## Stated goal
Repeat the data that follows, word for word, without the images.

## Collected material
=-=-=-=-=
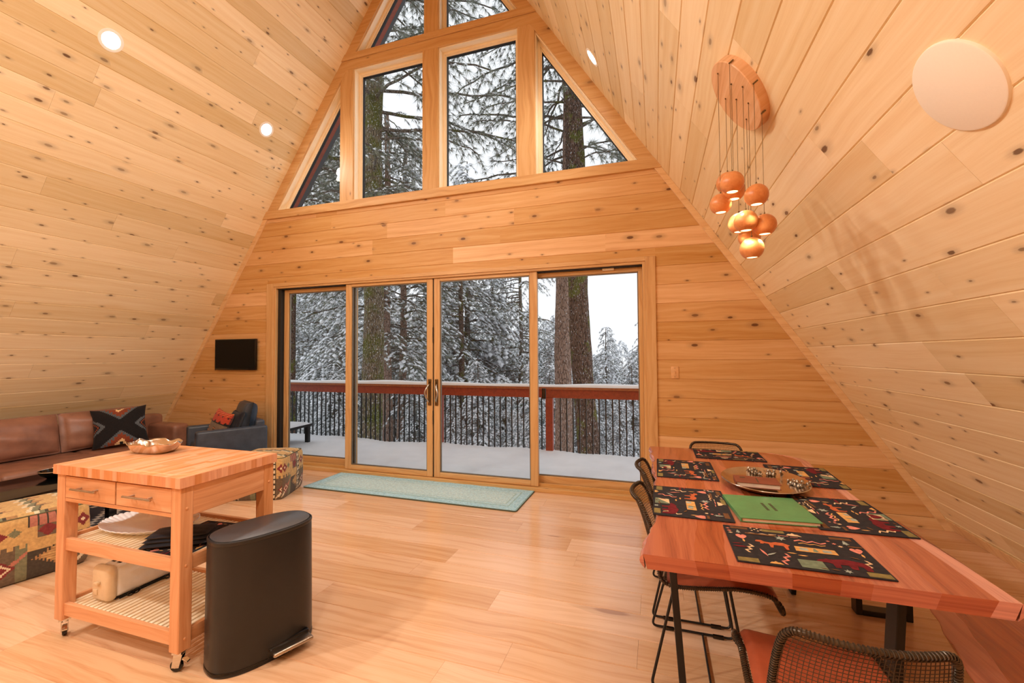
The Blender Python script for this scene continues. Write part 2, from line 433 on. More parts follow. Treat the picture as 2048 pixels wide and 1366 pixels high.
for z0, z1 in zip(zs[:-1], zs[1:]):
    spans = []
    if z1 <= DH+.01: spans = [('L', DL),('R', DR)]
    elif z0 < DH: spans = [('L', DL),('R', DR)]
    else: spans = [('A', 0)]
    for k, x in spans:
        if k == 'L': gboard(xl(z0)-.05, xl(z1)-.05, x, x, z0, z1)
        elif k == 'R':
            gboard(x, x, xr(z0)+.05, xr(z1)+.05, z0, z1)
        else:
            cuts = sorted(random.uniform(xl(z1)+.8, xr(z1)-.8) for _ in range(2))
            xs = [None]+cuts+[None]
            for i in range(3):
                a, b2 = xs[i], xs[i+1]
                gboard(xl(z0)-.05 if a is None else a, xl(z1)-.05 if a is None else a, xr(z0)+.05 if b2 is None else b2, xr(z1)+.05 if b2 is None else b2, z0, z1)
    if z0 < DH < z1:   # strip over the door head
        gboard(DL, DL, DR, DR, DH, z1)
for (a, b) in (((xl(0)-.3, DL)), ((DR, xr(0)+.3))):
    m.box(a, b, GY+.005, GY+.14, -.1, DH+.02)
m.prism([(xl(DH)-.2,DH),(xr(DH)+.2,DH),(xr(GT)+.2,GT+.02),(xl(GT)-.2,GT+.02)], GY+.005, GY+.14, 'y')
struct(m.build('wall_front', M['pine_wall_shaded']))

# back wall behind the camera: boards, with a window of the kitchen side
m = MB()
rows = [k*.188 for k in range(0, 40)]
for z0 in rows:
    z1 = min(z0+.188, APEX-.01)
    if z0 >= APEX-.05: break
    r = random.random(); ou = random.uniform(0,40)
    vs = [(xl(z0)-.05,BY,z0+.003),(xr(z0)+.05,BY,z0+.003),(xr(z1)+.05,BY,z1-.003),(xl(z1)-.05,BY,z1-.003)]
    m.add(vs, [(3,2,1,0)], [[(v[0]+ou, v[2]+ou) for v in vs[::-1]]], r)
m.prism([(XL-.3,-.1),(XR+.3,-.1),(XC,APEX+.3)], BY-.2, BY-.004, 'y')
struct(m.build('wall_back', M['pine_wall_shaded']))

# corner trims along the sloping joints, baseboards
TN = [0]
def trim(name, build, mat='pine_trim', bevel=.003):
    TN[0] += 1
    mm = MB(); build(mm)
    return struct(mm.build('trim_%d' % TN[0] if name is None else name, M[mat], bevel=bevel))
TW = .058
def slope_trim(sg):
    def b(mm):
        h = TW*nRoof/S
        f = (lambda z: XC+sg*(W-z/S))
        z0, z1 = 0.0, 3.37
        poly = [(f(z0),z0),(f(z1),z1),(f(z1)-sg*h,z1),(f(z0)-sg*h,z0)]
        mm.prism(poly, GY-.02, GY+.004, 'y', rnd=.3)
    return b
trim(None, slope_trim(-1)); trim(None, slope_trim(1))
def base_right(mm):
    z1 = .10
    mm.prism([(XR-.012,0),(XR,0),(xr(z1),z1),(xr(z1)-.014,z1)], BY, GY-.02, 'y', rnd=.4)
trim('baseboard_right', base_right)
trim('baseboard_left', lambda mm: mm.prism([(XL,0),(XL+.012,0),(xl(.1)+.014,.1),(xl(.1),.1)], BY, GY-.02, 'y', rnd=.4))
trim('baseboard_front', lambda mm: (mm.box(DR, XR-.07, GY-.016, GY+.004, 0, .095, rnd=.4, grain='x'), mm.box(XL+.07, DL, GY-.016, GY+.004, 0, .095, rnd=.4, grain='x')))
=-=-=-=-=
## Written solution
The Blender Python script for this scene continues. Write part 2, from line 433 on. More parts follow. Treat the picture as 2048 pixels wide and 1366 pixels high.
for z0, z1 in zip(zs[:-1], zs[1:]):
    spans = []
    if z1 <= DH+.01: spans = [('L', DL),('R', DR)]
    elif z0 < DH: spans = [('L', DL),('R', DR)]
    else: spans = [('A', 0)]
    for k, x in spans:
        if k == 'L': gboard(xl(z0)-.05, xl(z1)-.05, x, x, z0, z1)
        elif k == 'R':
            gboard(x, x, xr(z0)+.05, xr(z1)+.05, z0, z1)
        else:
            cuts = sorted(random.uniform(xl(z1)+.8, xr(z1)-.8) for _ in range(2))
            xs = [None]+cuts+[None]
            for i in range(3):
                a, b2 = xs[i], xs[i+1]
                gboard(xl(z0)-.05 if a is None else a, xl(z1)-.05 if a is None else a, xr(z0)+.05 if b2 is None else b2, xr(z1)+.05 if b2 is None else b2, z0, z1)
    if z0 < DH < z1:   # strip over the door head
        gboard(DL, DL, DR, DR, DH, z1)
for (a, b) in (((xl(0)-.3, DL)), ((DR, xr(0)+.3))):
    m.box(a, b, GY+.005, GY+.14, -.1, DH+.02)
m.prism([(xl(DH)-.2,DH),(xr(DH)+.2,DH),(xr(GT)+.2,GT+.02),(xl(GT)-.2,GT+.02)], GY+.005, GY+.14, 'y')
struct(m.build('wall_front', M['pine_wall_shaded']))

# back wall behind the camera: boards, with a window of the kitchen side
m = MB()
rows = [k*.188 for k in range(0, 40)]
for z0 in rows:
    z1 = min(z0+.188, APEX-.01)
    if z0 >= APEX-.05: break
    r = random.random(); ou = random.uniform(0,40)
    vs = [(xl(z0)-.05,BY,z0+.003),(xr(z0)+.05,BY,z0+.003),(xr(z1)+.05,BY,z1-.003),(xl(z1)-.05,BY,z1-.003)]
    m.add(vs, [(3,2,1,0)], [[(v[0]+ou, v[2]+ou) for v in vs[::-1]]], r)
m.prism([(XL-.3,-.1),(XR+.3,-.1),(XC,APEX+.3)], BY-.2, BY-.004, 'y')
struct(m.build('wall_back', M['pine_wall_shaded']))

# corner trims along the sloping joints, baseboards
TN = [0]
def trim(name, build, mat='pine_trim', bevel=.003):
    TN[0] += 1
    mm = MB(); build(mm)
    return struct(mm.build('trim_%d' % TN[0] if name is None else name, M[mat], bevel=bevel))
TW = .058
def slope_trim(sg):
    def b(mm):
        h = TW*nRoof/S
        f = (lambda z: XC+sg*(W-z/S))
        z0, z1 = 0.0, 3.37
        poly = [(f(z0),z0),(f(z1),z1),(f(z1)-sg*h,z1),(f(z0)-sg*h,z0)]
        mm.prism(poly, GY-.02, GY+.004, 'y', rnd=.3)
    return b
trim(None, slope_trim(-1)); trim(None, slope_trim(1))
def base_right(mm):
    z1 = .10
    mm.prism([(XR-.012,0),(XR,0),(xr(z1),z1),(xr(z1)-.014,z1)], BY, GY-.02, 'y', rnd=.4)
trim('baseboard_right', base_right)
trim('baseboard_left', lambda mm: mm.prism([(XL,0),(XL+.012,0),(xl(.1)+.014,.1),(xl(.1),.1)], BY, GY-.02, 'y', rnd=.4))
trim('baseboard_front', lambda mm: (mm.box(DR, XR-.07, GY-.016, GY+.004, 0, .095, rnd=.4, grain='x'), mm.box(XL+.07, DL, GY-.016, GY+.004, 0, .095, rnd=.4, grain='x')))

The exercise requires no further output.